───── Recorded information ─────

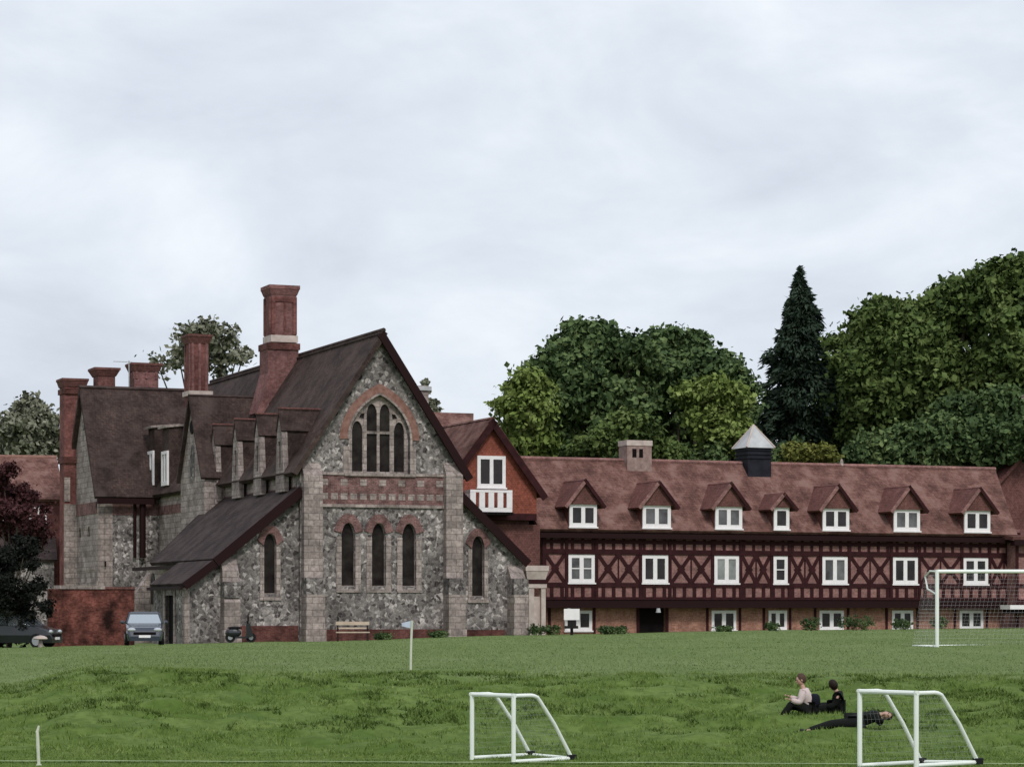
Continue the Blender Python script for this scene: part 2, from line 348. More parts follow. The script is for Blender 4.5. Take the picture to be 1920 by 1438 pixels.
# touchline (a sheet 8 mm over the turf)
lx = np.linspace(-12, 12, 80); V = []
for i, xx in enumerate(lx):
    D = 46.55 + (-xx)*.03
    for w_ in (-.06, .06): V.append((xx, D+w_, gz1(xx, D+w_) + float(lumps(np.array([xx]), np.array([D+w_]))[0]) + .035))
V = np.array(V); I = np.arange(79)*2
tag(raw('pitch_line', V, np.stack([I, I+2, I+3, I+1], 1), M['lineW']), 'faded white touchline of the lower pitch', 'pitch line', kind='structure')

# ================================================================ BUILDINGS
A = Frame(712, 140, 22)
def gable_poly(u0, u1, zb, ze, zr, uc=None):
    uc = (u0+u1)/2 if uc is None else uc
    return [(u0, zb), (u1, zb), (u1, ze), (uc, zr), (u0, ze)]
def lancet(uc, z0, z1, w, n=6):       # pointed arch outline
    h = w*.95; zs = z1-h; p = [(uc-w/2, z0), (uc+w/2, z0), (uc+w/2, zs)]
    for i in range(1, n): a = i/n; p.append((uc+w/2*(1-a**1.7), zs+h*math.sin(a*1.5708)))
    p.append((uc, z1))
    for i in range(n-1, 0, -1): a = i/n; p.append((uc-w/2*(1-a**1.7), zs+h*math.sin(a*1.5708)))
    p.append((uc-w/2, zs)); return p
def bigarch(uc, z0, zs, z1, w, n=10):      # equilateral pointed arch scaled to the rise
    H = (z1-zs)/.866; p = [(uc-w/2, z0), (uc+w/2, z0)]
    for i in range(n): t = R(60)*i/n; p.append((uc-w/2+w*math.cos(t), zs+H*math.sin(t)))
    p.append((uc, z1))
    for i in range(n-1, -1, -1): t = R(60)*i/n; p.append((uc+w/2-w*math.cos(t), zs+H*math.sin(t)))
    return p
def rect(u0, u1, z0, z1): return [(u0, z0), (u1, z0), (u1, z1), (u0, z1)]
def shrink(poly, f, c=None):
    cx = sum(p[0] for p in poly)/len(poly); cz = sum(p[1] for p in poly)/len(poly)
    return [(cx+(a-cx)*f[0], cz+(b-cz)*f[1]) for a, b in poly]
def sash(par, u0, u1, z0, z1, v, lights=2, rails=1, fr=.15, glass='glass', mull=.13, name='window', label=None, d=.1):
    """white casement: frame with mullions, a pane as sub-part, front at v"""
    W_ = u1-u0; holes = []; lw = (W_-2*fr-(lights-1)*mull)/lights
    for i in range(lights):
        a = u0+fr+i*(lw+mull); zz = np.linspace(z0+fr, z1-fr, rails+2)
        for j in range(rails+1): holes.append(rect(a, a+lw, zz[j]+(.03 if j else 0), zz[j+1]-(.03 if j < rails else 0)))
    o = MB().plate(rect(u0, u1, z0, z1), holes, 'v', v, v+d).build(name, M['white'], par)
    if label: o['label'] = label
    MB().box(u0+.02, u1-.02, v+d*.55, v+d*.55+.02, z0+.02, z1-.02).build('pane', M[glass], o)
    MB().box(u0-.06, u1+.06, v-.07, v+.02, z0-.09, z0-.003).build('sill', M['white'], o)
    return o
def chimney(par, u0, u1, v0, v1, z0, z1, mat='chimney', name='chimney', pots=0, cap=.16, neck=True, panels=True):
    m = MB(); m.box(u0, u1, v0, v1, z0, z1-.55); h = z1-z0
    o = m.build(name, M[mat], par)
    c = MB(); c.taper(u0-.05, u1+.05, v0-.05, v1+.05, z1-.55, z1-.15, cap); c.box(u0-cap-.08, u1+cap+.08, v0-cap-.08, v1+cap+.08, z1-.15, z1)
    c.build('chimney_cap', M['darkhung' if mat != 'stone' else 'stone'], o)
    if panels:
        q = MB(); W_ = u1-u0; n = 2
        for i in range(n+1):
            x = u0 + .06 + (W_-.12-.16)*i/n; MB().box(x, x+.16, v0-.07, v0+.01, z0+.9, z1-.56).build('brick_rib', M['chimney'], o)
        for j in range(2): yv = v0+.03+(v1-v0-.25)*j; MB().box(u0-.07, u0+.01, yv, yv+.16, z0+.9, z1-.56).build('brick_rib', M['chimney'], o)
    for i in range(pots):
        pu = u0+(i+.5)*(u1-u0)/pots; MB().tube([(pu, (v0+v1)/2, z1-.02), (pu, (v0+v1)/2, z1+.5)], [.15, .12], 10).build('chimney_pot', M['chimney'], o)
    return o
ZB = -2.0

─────

[What to do] Transcribe the opening line of the listing above, please, and every line after it through the line with "pitch', 'pitch line', kind='structure')", word for word, without pictures.

[Solution to the exercise]
Continue the Blender Python script for this scene: part 2, from line 348. More parts follow. The script is for Blender 4.5. Take the picture to be 1920 by 1438 pixels.
# touchline (a sheet 8 mm over the turf)
lx = np.linspace(-12, 12, 80); V = []
for i, xx in enumerate(lx):
    D = 46.55 + (-xx)*.03
    for w_ in (-.06, .06): V.append((xx, D+w_, gz1(xx, D+w_) + float(lumps(np.array([xx]), np.array([D+w_]))[0]) + .035))
V = np.array(V); I = np.arange(79)*2
tag(raw('pitch_line', V, np.stack([I, I+2, I+3, I+1], 1), M['lineW']), 'faded white touchline of the lower pitch', 'pitch line', kind='structure')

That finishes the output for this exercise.